At the page 163 of the book Simplicial Homotopy Theory by Goerss and Jardine, the first sentence starts with "Observe that $N_0A= A$, that ...". According to the further calculation in that page and the original definition at the page before, it looks like $N_0A_0 = A_0$ however $N_0A_n=kerd^n_0 \neq A_n$. Am I missing something? Or is this just a typo with a quick fix that I can't see?

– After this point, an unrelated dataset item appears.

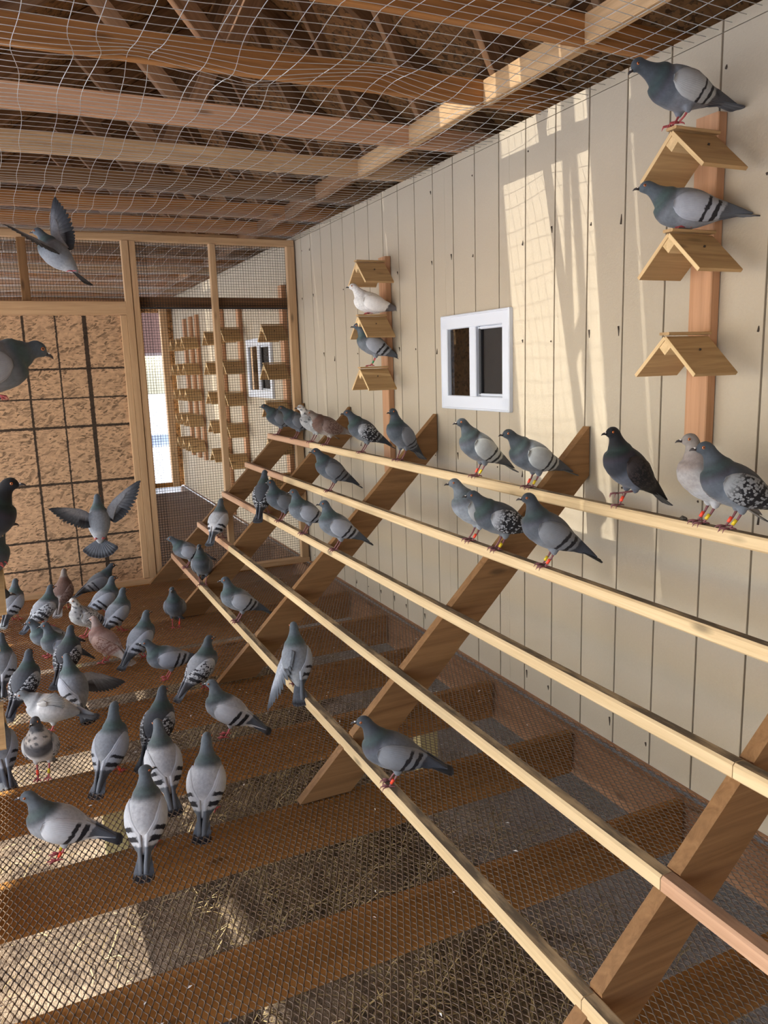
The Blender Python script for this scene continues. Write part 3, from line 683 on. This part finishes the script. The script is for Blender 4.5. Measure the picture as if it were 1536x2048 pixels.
    for k in range(nf):
        q = (k/(nf-1)-.5)*2; ang = q*fan*.5; dr = -a*math.cos(ang)+np.array([0, math.sin(ang), 0]); rt = B-a*.098+np.array([0, q*.011, 0])-c*(.006+.0006*abs(k-5.5)*(-1)); sd = np.cross(dr, c)
        if tailfan: wf = .015
        else: wf = .0100
        Lf = .098+(.004 if abs(q) < .8 else 0)
        for i, (f, w) in enumerate(((0, .5), (.35, .8), (.7, 1), (.92, 1), (1, .55))):
            b = len(tv); P = rt+dr*Lf*f-c*(.0035*abs(q)**2+.0002*k); tv += [P-sd*w*wf+c*-.0008, P+c*.0022, P+sd*w*wf+c*-.0008, P-c*.0022]
            cl = lc(T[6]) if f < .8 else lc((34, 34, 40)) if typ not in ('brn', 'red') else lc(T[6])
            if f == 1 and typ not in ('brn', 'red'): cl = lc((70, 72, 80))
            tcx += [cl]*4
            if i:
                for j in range(4): tf.append((b-4+j, b-4+(j+1) % 4, b+(j+1) % 4, b+j))
            else: tf.append((b, b+1, b+2, b+3))
        tf.append((b+3, b+2, b+1, b))
    o = mesh('tail', tv, tf, 'plum', root); setcol(o.data, np.concatenate([np.array(tcx), np.ones((len(tcx), 1))], 1))
    # legs
    sk = 'skind' if group and 'pole' in group else 'skin'
    perch = group and ('pole' in group or 'perch' in group)
    for s, bd in ((1, bands[0]), (-1, bands[1])):
        knee = B+a*-.014+np.array([.006, s*.023, -.058 if not low else -.03])
        ft = np.array([.004, s*.019, .0035])
        if lift and s > 0: ft = np.array([.035, .018, .05])
        if fly: ft = B+np.array([-.05, s*.018, -.052])-a*.03
        if low and not fly: knee = np.array([-.01, s*.02, .03])
        lines = [([V(knee), V((knee+ft)/2+np.array([-.003, 0, 0])), V(ft)], [.0042, .0030, .0030])]
        for ang, LL in ((-32, .027), (2, .031), (34, .027), (178, .020)):
            dx, dy = math.cos(math.radians(ang)), math.sin(math.radians(ang)); dn = .010 if (perch and abs(ang) < 90) else .001
            if perch and abs(ang) > 90: dn = .004
            if lift and s > 0: dn = .012
            lines.append(([V(ft), V(ft+np.array([dx*LL*.5, dy*LL*.5, .0012])), V(ft+np.array([dx*LL*.85, dy*LL*.85, -.0005])), V(ft+np.array([dx*LL, dy*LL, -dn if perch or lift else -.0025]))], [.0030, .0025, .0020, .0007]))
        lg = tubes('leg', lines, .003, sk, root, 6)
        if bd:
            m0, m1 = ft+(knee-ft)*.22, ft+(knee-ft)*.52; o = tubes('leg_ring', [([V(m0), V(m1)], .0052)], .0052, BAND[bd], lg, 10); o['label'] = {'r': 'red', 'y': 'yellow', 'g': 'green'}[bd]+' leg ring'
    return root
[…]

Definition given in the book is as follows: $A_n$ is any simplicial abelian group and $$N_jA_n = \begin{cases} \bigcap^j_{i=0} \text{ker$(d_i)$} & \text{for $ n \geq j+2$,} \\ NA_n & \text{for $n \leq j+1$.} \end{cases} $$
Here $NA_n$ is the n-th component of the normalized chain complex, so $NA_n = \bigcap^{n-1}_{i=0}\text{$d_i$} \subset A_n $, and maps $d_i$ have the domain $A_n$.
Thank you in advance!
After solving this exercise sheet about the normalized chain complex, it seems like the definition is given for $N_{j+1}A_n$ in the book. Which makes $N_0A = A$ indeed. So it should have been: $$N_jA_n = \begin{cases} \bigcap^{j-1}_{i=0} \text{ker$(d_i)$} & \text{for $ n \geq j+1$,} \\ NA_n & \text{for $n \leq j$.} \end{cases} $$ Similar indexing typo is made throughout the construction of the chain homotopy that would prove Theorem 2.4. But the main idea is completely same.